Youngstown Schools hopes to decrease suspensions with new policy

The new code is effective Wednesday, March 29

Youngstown City Schools CEO Krish Mohip is looking to hire new principals.
Youngstown City Schools CEO Krish Mohip

YOUNGSTOWN, Ohio (WKBN) – A new code of conduct in the Youngstown City Schools could curb suspensions.

CEO Krish Mohip came up with the new student code of conduct that he says would give teachers and administrators more options when it comes to discipline.

One of the options will be the new “Positive Behavioral Interventions and Supports,” in which those involved in a conflict would be brought together to talk about it and work things out. Discipline would then be based on the outcome of the intervention.

By implementing this new system, Mohip said the number of student out-of-school suspensions will decrease.

“Obviously, if a student isn’t in school, he or she can’t learn, “ he said. “In this school system, though, at least for the last few years, suspensions have been handed down liberally. That benefits no one. A suspension should only be a last resort.”

Mophip was shocked to see the number of students on suspension last year because of disciplinary problems. The yearly average is 1,500 days in a district of roughly 5,300 kids, even kindergarten through third grade suspensions were high from last year at about 1,000 days.

Since August, Mohip has been working with his staff and administrators to revise the system’s code of conduct, which he says was overly restrictive.

“It was a very punitive-type code of conduct. If you did “x” then “y” will happen,” Mohip said.

When the new code goes into effect, students can and will still be suspended and even expelled if necessary, but Mohip wants teachers, administrators and students to learn more about what caused the bad behavior and address those issues rather than simply mete out punishment.

“Before we just hand out consequence, we want to understand why that child did it. Are there resources that child needs, either in the family or for himself,” Mohip said.

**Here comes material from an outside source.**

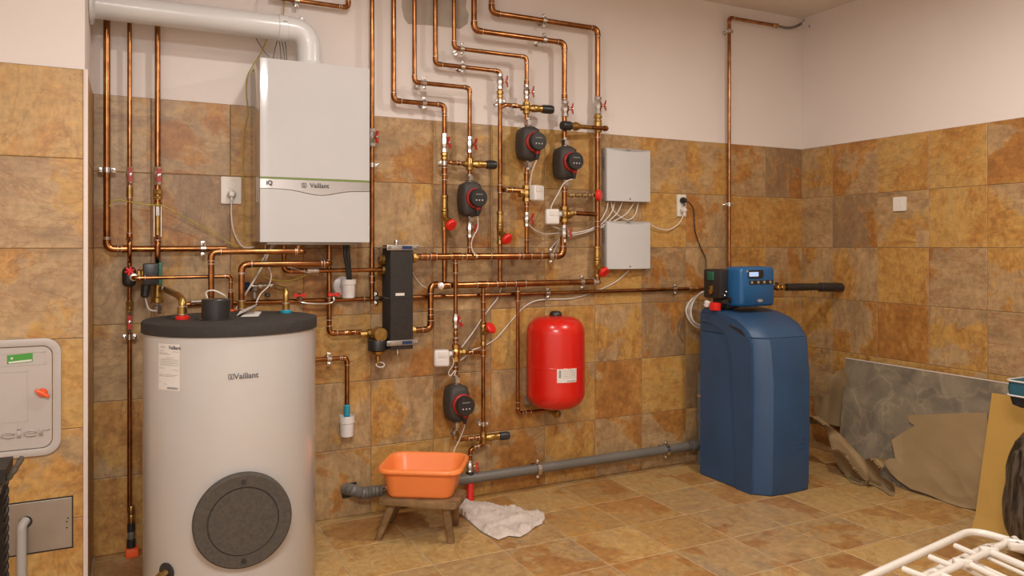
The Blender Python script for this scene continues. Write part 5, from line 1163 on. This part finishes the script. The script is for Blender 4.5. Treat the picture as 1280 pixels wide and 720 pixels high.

Principals and staff members have gone through training since the start of the school year, something Mohip says will continue in the future. The ultimate goal is to find ways to keep kids in school, even if that means placing them into an alternative classroom setting rather than sending them home for what could be a week or ten days at a time and then expecting them to pick up with their classes where they left off.

“Quite frankly when kids go home, we can’t really what they are doing when they are not in school,” Mohip said.

The new code is effective Wednesday, March 29.